In terms of measured masses, the lowest mass white dwarf stars (if you exclude planetary mass objects from the definition) are about $0.2 M_\odot$ (e.g. see Why is the white-dwarf mass distribution highly peaked?).

Answer 2

For simplicity, let's consider a Hydrogen white dwarf. With the decreasing mass of the white dwarf, its Fermi energy $E_F$ is decreasing. Once the Fermi energy is comparable to the typical energy of an ideal gas $E_{\rm gas}$, we should say this is not a degenerated state but ideal gas. (I.e. the Fermi temperature is comparable to the real temperature.) Then we should not call it a white dwarf.

$E_F \propto n^{2/3}$, where $n$ is the number density (ref see here: https://en.wikipedia.org/wiki/Fermi_energy ).

$E_{\rm gas} = \frac{1}{2} k_{\rm B} T.$

Notice $E_F$ does not depend on temperature, while ideal gas does. This indicates that there is no minimum mass for a white dwarf. Once if you keep decreasing its temperature, any tiny mass can become degenerated. On the other hand, for a given temperature, it is possible to find the minimum mass.

However, you won't find a very low mass white dwarf, as it cannot form. For those low mass hydrogen blocks, they are called brawn stars. The universe lifetime is not long enough to cool them into a degenerated state (which can be called a white dwarf? but they are not white.).

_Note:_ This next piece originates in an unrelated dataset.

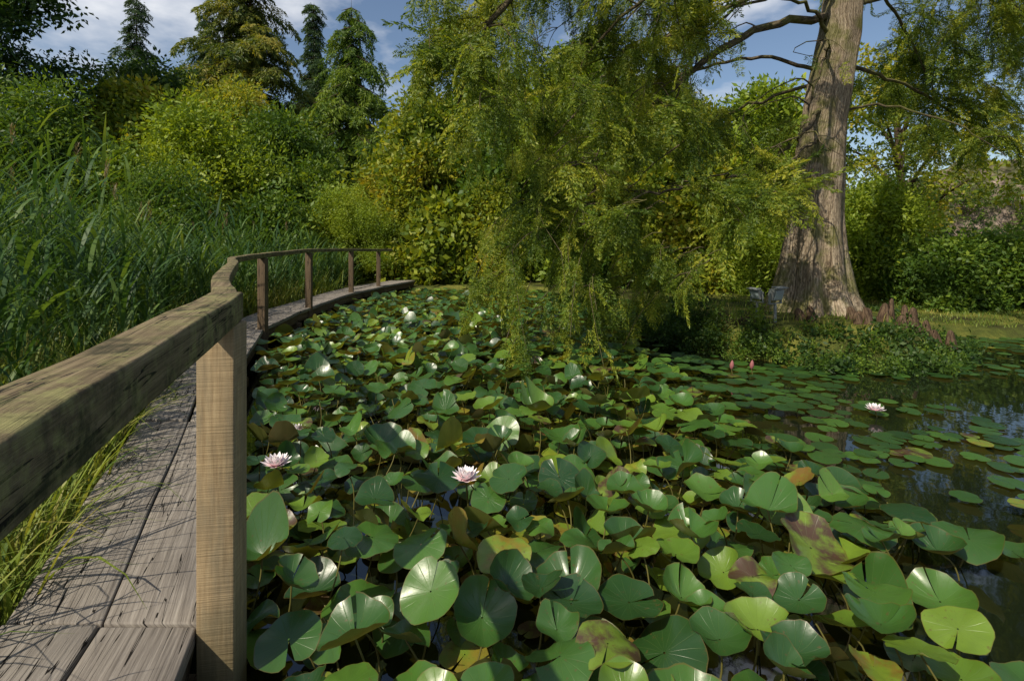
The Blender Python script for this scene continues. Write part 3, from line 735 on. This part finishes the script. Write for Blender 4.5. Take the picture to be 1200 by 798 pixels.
for k in range(56):
    p=Vector((random.uniform(-.1,2.5),random.uniform(5.5,7.0),random.uniform(.9,2.1)))
    if p.x>1.8: p.z=min(p.z,1.4)
    sub(p,math.pi+random.uniform(-1.5,1.5),random.uniform(.5,1.2),.007,dens=.12,k=.85,up=.05,lv=1,ss=(.45,.9))
bg.obj('branches',m_branch,True,bc)
print('sprays',len(SP))
scatter('foliage',SP,SR,SS,'spray',m_cyp,bc)

kg=Geo()
for i in range(17):
    x=4.4+1.35*(i+random.random())/15; y=random.uniform(6.6,7.05)
    if i>14: x=random.uniform(3.8,4.2)
    z=max(.05,float(gh(x,y))); h=random.uniform(.12,.3); r=random.uniform(.04,.075); lx=random.uniform(-.05,.05)
    tube(kg,[(x,y,z-.1),(x+lx*.4,y,z+h*.35),(x+lx*.8,y,z+h*.75),(x+lx,y,z+h*.93),(x+lx,y,z+h)],[r*1.6,r*1.0,r*.7,r*.45,.004],10,lambda i,th,p:1+.12*math.sin(3*th+p.x*9)+.06*math.sin(5*th))
mk=barkmat('bark_knees',[(.03,.02,.014),(.1,.065,.042),(.2,.14,.09)]); kg.obj('cypress_knees',mk,True,bc)
for nm_,n_,mt_ in (('island_ivy_plants',420,m_dark),('island_leafy_plants',260,m_mid)):
    P=[];Sx=[]
    for i in range(n_):
        a=random.uniform(0,6.28); q=random.uniform(.74,1.12); x=4.15+1.95*q*math.cos(a); y=7.75+1.95*q*math.sin(a)
        lf=x<3.2
        P.append((x,y,max(.03,float(gh(x,y))-.02)+random.uniform(0,.3 if lf else .06))); Sx.append(random.uniform(.14,.3))
    scatter(nm_,P,reuler(len(P)),Sx,'large' if mt_ is m_dark else 'broad',mt_)
P=[]
for i in range(1100):
    a=random.uniform(0,6.28); q=random.random()**.5*1.05; x=4.15+1.95*q*math.cos(a); y=7.75+1.95*q*math.sin(a); P.append((x,y,float(gh(x,y))-.01))
grass('island_grass',P,(.05,.22),(.003,.006))
mm=M('grey_metal'); nn=mm.noise(30,None,3); met=mm.done(mm.bsdf(mm.ramp(nn,[(.3,(.14,.15,.15)),(.7,(.28,.3,.3))]),.5))
mgx=M('lamp_glass'); gl=mgx.done(mgx.bsdf((.25,.3,.32),.1,spec=.7))
import bmesh
def box(name,c,s,mat,par,rot=(0,0,0),taper=1):
    bm=bmesh.new(); bmesh.ops.create_cube(bm,size=1)
    for v in bm.verts:
        k=taper if v.co.y>0 else 1; v.co=Vector((v.co.x*s[0]*k,v.co.y*s[1],v.co.z*s[2]*k))
    me=bpy.data.meshes.new(name); bm.to_mesh(me); bm.free(); me.materials.append(mat); o=bpy.data.objects.new(name,me); o.location=c; o.rotation_euler=rot; link(o,par); bev(o,.006); return o
def flood(x,y,z,rz,s=1):
    e=empty('garden_floodlight'); e.location=(x,y,z); e.rotation_euler=(0,0,rz); e.scale=(s,s,s)
    box('housing',(0,.04,.3),(.24,.12,.18),met,e,(.25,0,0),.7); box('glass',(0,-.03,.283),(.2,.008,.14),gl,e,(.25,0,0))
    box('hood',(0,-.045,.405),(.26,.12,.012),met,e,(.15,0,0)); box('bracket_left',(-.14,.04,.25),(.012,.04,.2),met,e); box('bracket_right',(.14,.04,.25),(.012,.04,.2),met,e)
    box('bracket_base',(0,.04,.15),(.3,.05,.012),met,e); box('stake',(0,.04,0),(.035,.035,.3),met,e)
flood(3.5,6.75,float(gh(3.5,6.75))+.12,.5,.85); flood(3.28,6.9,float(gh(3.28,6.9))+.15,-1.2,.7)

# ------------------------------------------------------------ light
el=math.radians(47); az_dir=Vector((-.64,-.7,0)).normalized()
sun=Vector((az_dir.x*math.cos(el),az_dir.y*math.cos(el),math.sin(el)))
ld=bpy.data.lights.new('sun','SUN'); ld.energy=5; ld.angle=math.radians(.53); ld.color=(1,.91,.74)
lo=bpy.data.objects.new('sun',ld); lo.rotation_euler=sun.to_track_quat('Z','Y').to_euler(); link(lo)
w=bpy.data.worlds.new('World'); S.world=w; w.use_nodes=True; T=w.node_tree; bgN=T.nodes['Background']
sk=T.nodes.new('ShaderNodeTexSky'); sk.sky_type='NISHITA'; sk.sun_disc=False; sk.sun_elevation=el; sk.sun_rotation=math.atan2(sun.x,sun.y)
tc=T.nodes.new('ShaderNodeTexCoord'); mp=T.nodes.new('ShaderNodeMapping'); mp.inputs['Scale'].default_value=(1,1,2.4); T.links.new(tc.outputs['Generated'],mp.inputs[0])
nz=T.nodes.new('ShaderNodeTexNoise'); nz.inputs['Scale'].default_value=2.6; nz.inputs['Detail'].default_value=7; nz.inputs['Roughness'].default_value=.55; T.links.new(mp.outputs[0],nz.inputs['Vector'])
rp=T.nodes.new('ShaderNodeValToRGB'); rp.color_ramp.elements[0].position=.52; rp.color_ramp.elements[1].position=.7; T.links.new(nz.outputs['Fac'],rp.inputs[0])
mx=T.nodes.new('ShaderNodeMix'); mx.data_type='RGBA'; T.links.new(rp.outputs[0],mx.inputs[0]); T.links.new(sk.outputs[0],mx.inputs[6]); mx.inputs[7].default_value=(7.6,7.8,8.2,1)
T.links.new(mx.outputs[2],bgN.inputs[0]); bgN.inputs[1].default_value=.115

cam=bpy.data.cameras.new('camera'); cam.lens=18; cam.sensor_width=36; cam.shift_y=-.099; cam.clip_end=2000; cam.clip_start=.05
co=bpy.data.objects.new('camera',cam); co.location=(0,0,1.5); co.rotation_euler=(math.radians(90),0,0); link(co); S.camera=co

Things become more complicated if we also consider the fact: the degeneracy is the degeneracy of electrons. If the temperature is too low, the hydrogen won't become ionized. And if the mass is very small, the gravity is easily be recovered by the pressure of ideal gas of atomic or molecular hydrogen. In this sense, there might be a minimum mass, that requires $E_F>13.6$ eV to keep the ionization. However, this is a rough estimite, as partly ionization can also support the white dwarf from collapsing.